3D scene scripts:

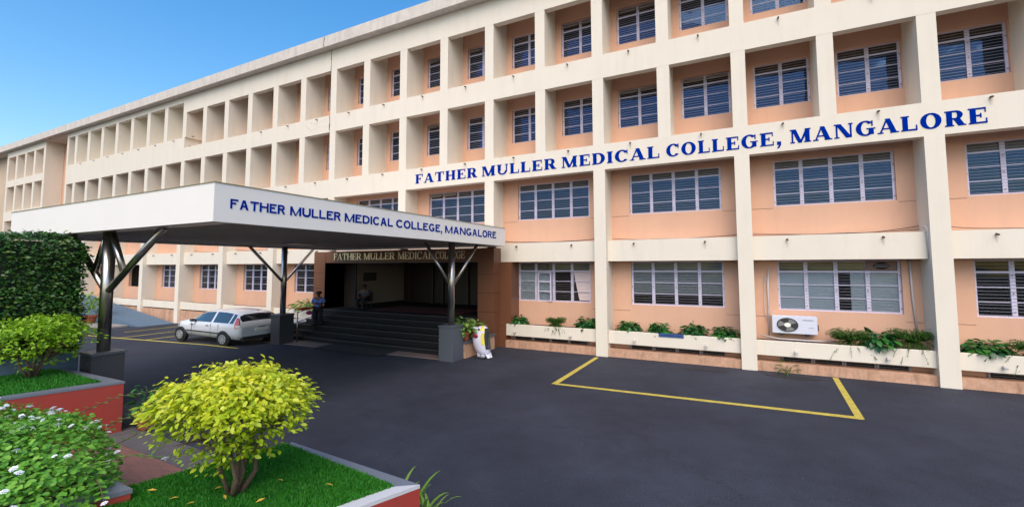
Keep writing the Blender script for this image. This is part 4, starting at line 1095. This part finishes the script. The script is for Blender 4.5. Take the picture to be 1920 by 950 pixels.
b = MB(); b.lathe([(.03, 0), (.03, .01)], (0, 0, 0), 10); o = b.build('eye', M['plastic'], pg); o.location = (-.03, -.165, .87); o.rotation_euler = (1.3, 0, -.3)

# ------------------------------------------------------------------ air conditioner
ac = thing('air_conditioner', 'white outdoor air conditioner unit on the wall below the right window', 'air conditioner', (5.28, .45, .96))
bevel(MB().box(-.51, .51, 0, .26, 0, .46).build('casing', M['acbody'], ac), .01)
def disc(cx_, cz_, rx, rz, y, th, n=28):
    b = MB(); b.poly([(cx_+rx*math.cos(2*math.pi*i/n), y, cz_+rz*math.sin(2*math.pi*i/n)) for i in range(n)], (0, th, 0)); return b
disc(-.16, .23, .245, .185, -.004, .002).build('fan_opening', M['plastic'], ac)
fb_ = MB()
for i in range(3):
    a0 = math.radians(120*i+20); P = [(-.16, -.008, .23)]+[(-.16+.22*math.cos(a0+q)*1.0, -.008, .23+.165*math.sin(a0+q)) for q in (0, .35, .7, 1.0)]
    fb_.poly(P, (0, .003, 0))
fb_.build('fan_blades', M['fan'], ac)
gr = MB()
for rr in (.06, .10, .14, .18, .215, .245):
    n = 26; gr.tube([(-.16+rr*math.cos(2*math.pi*i/n), -.02, .23+rr*.755*math.sin(2*math.pi*i/n)) for i in range(n+1)], .0035, 5, caps=False)
gr.build('fan_guard', M['mesh'], ac)
disc(-.16, .23, .075, .057, -.03, .01).build('guard_badge', M['curtain'], ac)
lg = MB()
for i in range(9): lg.box(.19+i*.027, .19+i*.027+.018, -.003, 0, .352, .378)
for i in range(5): lg.box(.32+i*.022, .32+i*.022+.014, -.003, 0, .165, .18)
lg.build('name_plate', mat('grey_print', (.18, .19, .22), .5), ac)
for x in (-.3, .3): MB().box(x-.03, x+.03, .02, .30, -.06, 0).build('bracket', M['plastic'], ac)
MB().box(.51, .54, .05, .2, .1, .25).build('valve_cover', M['plastic'], ac)
# blue plate on the trough
sg = thing('sign_plate', 'small blue lettered plate fixed on the cream plant trough', 'sign', (2.2, .117, .75))
MB().box(-.345, .345, -.012, 0, -.052, .052).build('plate', M['signblue'], sg)
st = MB(); rs = random.Random(9); x = -.28
while x < .28:
    w_ = rs.uniform(.016, .034)
    if rs.random() > .12: st.box(x, x+.006, -.015, -.012, -.02, .02); st.box(x+.006, x+w_, -.0148, -.012, rs.choice([-.02, .012, -.004]), rs.choice([.02, .018, .004])+.001)
    x += w_+.008
st.build('plate_lettering', mat('dark_navy', (.01, .015, .05), .6), sg)

# ------------------------------------------------------------------ car
car = thing('parked_car', 'white hatchback parked beside the canopy with its rear to the entrance', 'car', (-11.45, -3.22, -.01), rz=math.pi)
car.scale = (1.09, 1.05, .83)
car.rotation_euler.y = 0
St = [0, .04, .10, .16, .24, .34, .52, .58, 1.0, 1.42, 1.52, 2.0, 2.28, 2.38, 2.62, 2.84, 3.1, 3.4, 3.62, 3.76, 3.84]
ZR = [.80, .95, 1.04, 1.22, 1.34, 1.39, 1.42, 1.43, 1.465, 1.475, 1.472, 1.43, 1.345, 1.31, 1.16, 1.01, .96, .90, .83, .74, .55]
HW = [.68, .76, .79, .805, .815, .83, .835, .835, .84, .84, .84, .84, .84, .835, .83, .825, .82, .80, .74, .64, .50]
body = MB(); glass = MB(); rings = []
NP = 10
for x, zr, hw in zip(St, ZR, HW):
    hood = zr < 1.05
    belt = min(.93-.02*max(0, (x-1)/2), zr-.02) if not hood else zr-.04
    zb = .26 if .12 < x < 3.6 else .34
    k_ = hw/.84
    if not hood: pts = [(0, zb), (.66*k_, zb), (.775*k_, zb+.06), (.84*k_, .55), (.83*k_, .80), (.81*k_, belt), (.79*k_, belt+.02), ((.79-.19*min(1, (zr-belt)/.5))*k_, zr-.09*min(1, (zr-belt)/.4)), (.48*k_, zr-.018), (0, zr)]
    else: pts = [(0, zb), (.66*k_, zb), (.775*k_, min(zb+.06, zr-.1)), (.84*k_, min(.52, zr-.08)), (.83*k_, min(.72, zr-.06)), (.80*k_, belt), (.77*k_, belt+.01), (.66*k_, zr-.012), (.40*k_, zr), (0, zr+.01)]
    rings.append([(x, y, z) for y, z in pts])
def panel(i, jj, side, dst):
    a, b_, c, d_ = rings[i][jj], rings[i+1][jj], rings[i+1][jj+1], rings[i][jj+1]
    q = [(p[0], p[1]*side, p[2]) for p in (a, b_, c, d_)]
    if side < 0: q = q[::-1]
    k0 = len(dst.v); dst.v += q; dst.f.append((k0, k0+1, k0+2, k0+3)); dst.sm.append(True)
for i in range(len(St)-1):
    xm = (St[i]+St[i+1])/2
    for jj in range(NP-1):
        for side in (1, -1):
            gl_ = False
            if jj == 6 and (.55 < xm < 1.42 or 1.52 < xm < 2.38 or (.24 < xm < .0)): gl_ = True
            
            if jj == 6 and .34 < xm < .52: gl_ = True
            if jj in (7, 8) and 2.28 < xm < 2.84: gl_ = True
            if jj in (7, 8) and .10 < xm < .24: gl_ = True
            if jj == 6 and 2.38 < xm < 2.62: gl_ = True
            panel(i, jj, side, glass if gl_ else body)
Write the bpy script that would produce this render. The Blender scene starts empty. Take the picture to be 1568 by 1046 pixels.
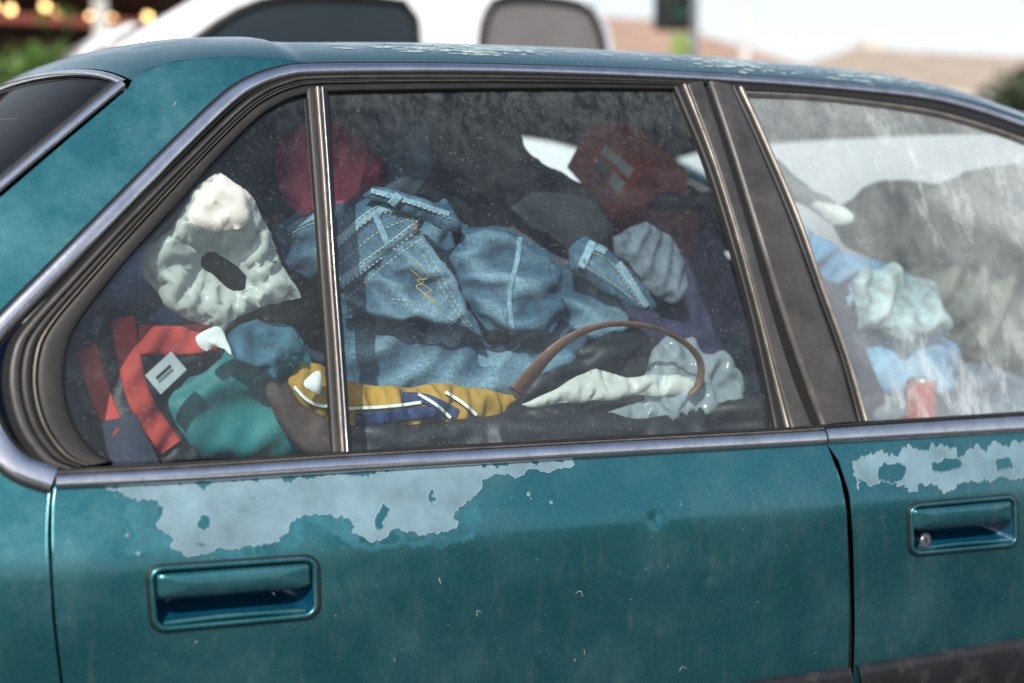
import bpy, bmesh, math, random
import numpy as np
from mathutils import Vector, noise, Matrix
from mathutils.bvhtree import BVHTree
random.seed(5)
scene=bpy.context.scene
# ---------------------------------------------------------------- camera model
F=2178.0
TH=math.atan(F/4416.0); PH=math.atan((523-290)/F)
st,ct,sp,cp=math.sin(TH),math.cos(TH),math.sin(PH),math.cos(PH)
CAM=Vector((-st*1.75,-ct*1.75,1.23))
FW=Vector((st*cp,ct*cp,-sp)); RT=Vector((ct,-st,0)); UP=RT.cross(FW)
def ray(px,py): return FW+RT*((px-784)/F)+UP*((523-py)/F)
def onY(px,py,y):
    d=ray(px,py); return CAM+d*((y-CAM.y)/d.y)
# ---------------------------------------------------------------- body side surface  y = Y(x,z)
_a=onY(85,733,0); _b=onY(1258,668,0)
def zb(x): return _a.z+(_b.z-_a.z)*(x-_a.x)/(_b.x-_a.x)
_ct=np.array([(-.80,.10),(-.64,.01),(-.5,-.026),(-.3,-.042),(-.16,-.045),(-.09,-.041),(0,0),(.02,.012),(.25,.09),(.46,.185),(.6,.27)])
_tt=np.arange(-.8,.6,.002); _yy=np.interp(_tt,_ct[:,0],_ct[:,1])
_k=np.exp(-.5*(np.arange(-20,21)*.002/.011)**2); _k/=_k.sum()
_yy=np.convolve(np.pad(_yy,20,mode='reflect',reflect_type='odd'),_k,mode='valid')
DENTS=[]
def Y(x,z):
    t=z-zb(x)
    y=float(np.interp(t,_tt,_yy))+.03*((x-.5)/1.5)**2
    for (dx,dz,r,a) in DENTS:
        q=((x-dx)**2+(z-dz)**2)/(r*r)
        if q<9: y+=a*math.exp(-q)
    return y
def onS(px,py,off=0):
    y=0
    for i in range(14):
        P=onY(px,py,y); y=Y(P.x,P.z)-off
    return Vector((P.x,y,P.z))
def nrm(x,z):
    e=.004
    return Vector(((Y(x+e,z)-Y(x-e,z))/(2*e),-1,(Y(x,z+e)-Y(x,z-e))/(2*e))).normalized()
YC=.86
# ---------------------------------------------------------------- curve helpers
def catmull(pts,n,closed=False,lin=False):
    P=np.array([tuple(p) for p in pts],float); m=len(P); out=[]
    seg=m if closed else m-1; sub=8
    for i in range(seg):
        if closed: p0,p1,p2,p3=P[(i-1)%m],P[i],P[(i+1)%m],P[(i+2)%m]
        else: p0,p1,p2,p3=P[max(i-1,0)],P[i],P[i+1],P[min(i+2,m-1)]
        for k in range(sub):
            t=k/sub
            if lin: out.append(p1+(p2-p1)*t)
            else: out.append(.5*((2*p1)+(-p0+p2)*t+(2*p0-5*p1+4*p2-p3)*t*t+(-p0+3*p1-3*p2+p3)*t**3))
    out.append(P[0] if closed else P[-1])
    out=np.array(out); L=np.concatenate([[0],np.cumsum(np.linalg.norm(np.diff(out,axis=0),axis=1))])
    s=np.linspace(0,L[-1],n+1 if closed else n)
    if closed: s=s[:-1]
    return np.stack([np.interp(s,L,out[:,k]) for k in range(out.shape[1])],1)
# ---------------------------------------------------------------- materials
def newmat(name):
    m=bpy.data.materials.new(name); m.use_nodes=True; nt=m.node_tree; nt.nodes.clear()
    o=nt.nodes.new('ShaderNodeOutputMaterial')
    return m,nt,o
def N(nt,t,**kw):
    n=nt.nodes.new(t)
    for k,v in kw.items():
        if k in n.inputs: n.inputs[k].default_value=v
        else: setattr(n,k,v)
    return n
def L(nt,a,b): nt.links.new(a,b)
def c4(c): return (c[0],c[1],c[2],1)
def noisen(nt,scale,detail=4,rough=.6,stretch=None,rot=None):
    t=N(nt,'ShaderNodeTexCoord'); src=t.outputs['Object']
    if stretch:
        mp=N(nt,'ShaderNodeMapping'); mp.inputs['Scale'].default_value=stretch
        if rot: mp.inputs['Rotation'].default_value=rot
        L(nt,src,mp.inputs['Vector']); src=mp.outputs[0]
    n=N(nt,'ShaderNodeTexNoise'); n.inputs['Scale'].default_value=scale; n.inputs['Detail'].default_value=detail; n.inputs['Roughness'].default_value=rough
    L(nt,src,n.inputs['Vector']); return n
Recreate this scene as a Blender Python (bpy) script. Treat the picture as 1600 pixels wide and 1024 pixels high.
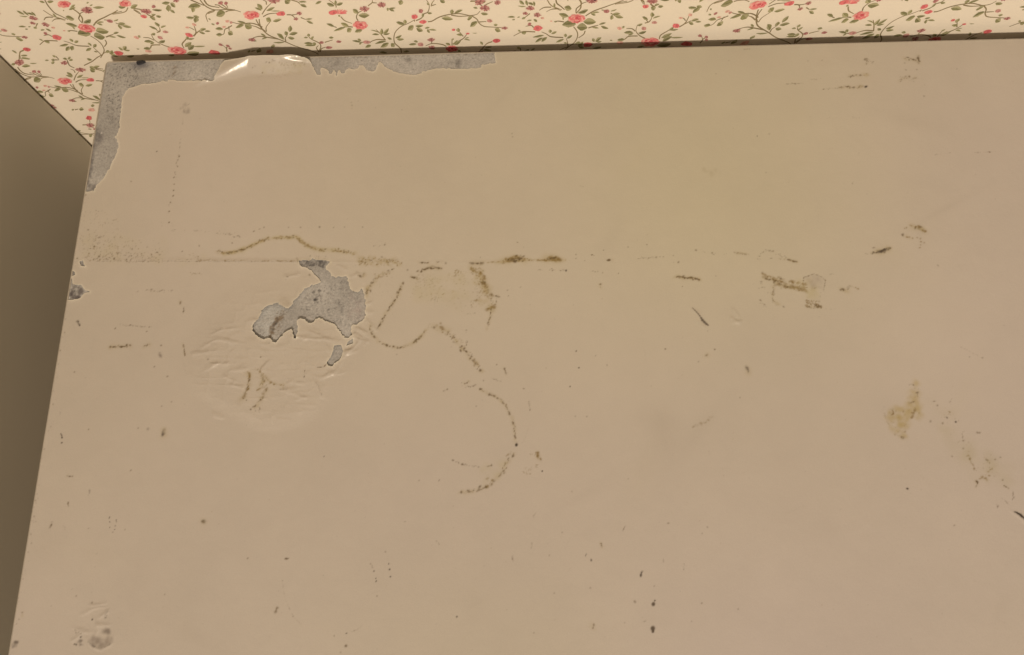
import bpy, bmesh, math, random
import numpy as np
from mathutils import Matrix, Vector

for o in list(bpy.data.objects): bpy.data.objects.remove(o)
S = bpy.context.scene
COL = S.collection
random.seed(7)
rng = np.random.default_rng(11)

# ------------------------------------------------------------------ camera, light, exposure
F = 1400.0                                     # focal length for a 1600 px wide frame
CAM = np.array([0.50625735, -0.59656281, 1.59436482])
ROT = np.radians([17.38076508, 3.07360813, 0.42621817])
T = 0.75                                       # height of the table top
GAP = 0.015                                    # table to wall

cd = bpy.data.cameras.new('camera'); cam = bpy.data.objects.new('camera', cd); COL.objects.link(cam)
cam.location = CAM; cam.rotation_mode = 'XYZ'; cam.rotation_euler = ROT
cd.sensor_width = 36; cd.sensor_fit = 'HORIZONTAL'; cd.lens = F / 1600 * 36; cd.clip_start = 0.01; cd.clip_end = 50
S.camera = cam

w = bpy.data.worlds.new('World'); S.world = w; w.use_nodes = True
bg = w.node_tree.nodes['Background']; bg.inputs[0].default_value = (1.0, 0.83, 0.65, 1); bg.inputs[1].default_value = 0.22

ld = bpy.data.lights.new('ceiling_lamp', 'POINT'); lamp = bpy.data.objects.new('ceiling_lamp', ld); COL.objects.link(lamp)
lamp.location = (0.60, -3.80, 3.40)
ld.energy = 540; ld.color = (1.0, 0.835, 0.65); ld.shadow_soft_size = 0.17

vs = S.view_settings; vs.view_transform = 'Standard'; vs.look = 'None'; vs.exposure = 0.07; vs.gamma = 1.0; vs.use_curve_mapping = False

# ------------------------------------------------------------------ survey helpers: photo position -> point on table plane or wall plane
def _R(rx, ry, rz):
    c, s = np.cos, np.sin
    X = np.array([[1,0,0],[0,c(rx),-s(rx)],[0,s(rx),c(rx)]]); Y = np.array([[c(ry),0,s(ry)],[0,1,0],[-s(ry),0,c(ry)]])
    Z = np.array([[c(rz),-s(rz),0],[s(rz),c(rz),0],[0,0,1]]); return Z @ Y @ X
RM = _R(*ROT)
def _ray(p):
    p = np.asarray(p, float)
    return np.stack([(p[...,0]-800)/F, -(p[...,1]-512)/F, -np.ones(p.shape[:-1])], -1) @ RM.T
def top(p, h=0.0):
    d = _ray(p); t = (T + h - CAM[2]) / d[...,2]
    return (CAM + d * np.asarray(t)[...,None])[..., :2]
def wallpt(p):
    d = _ray(p); t = -CAM[1] / d[...,1]
    q = CAM + d * np.asarray(t)[...,None]; return q[..., [0,2]]
def Z(ox, oy, s, pts): return [(ox + x/s, oy + y/s) for x, y in pts]

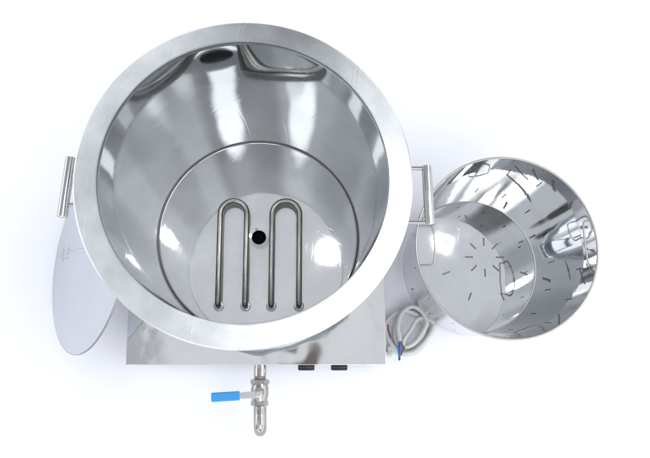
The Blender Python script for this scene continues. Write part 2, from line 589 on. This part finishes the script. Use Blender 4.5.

EXERCISE INSTRUCTIONS: Everything from the first line of the listing above through the line that contains "b = MB(); b.lathe([(.03, 0), (.03, .01)], (0, 0, 0), 10);" is to be restated word for word, minus the pictures.

RIGHT ANSWER:
Keep writing the Blender script for this image. This is part 4, starting at line 1095. This part finishes the script. The script is for Blender 4.5. Take the picture to be 1920 by 950 pixels.
b = MB(); b.lathe([(.03, 0), (.03, .01)], (0, 0, 0), 10); o = b.build('eye', M['plastic'], pg); o.location = (-.03, -.165, .87); o.rotation_euler = (1.3, 0, -.3)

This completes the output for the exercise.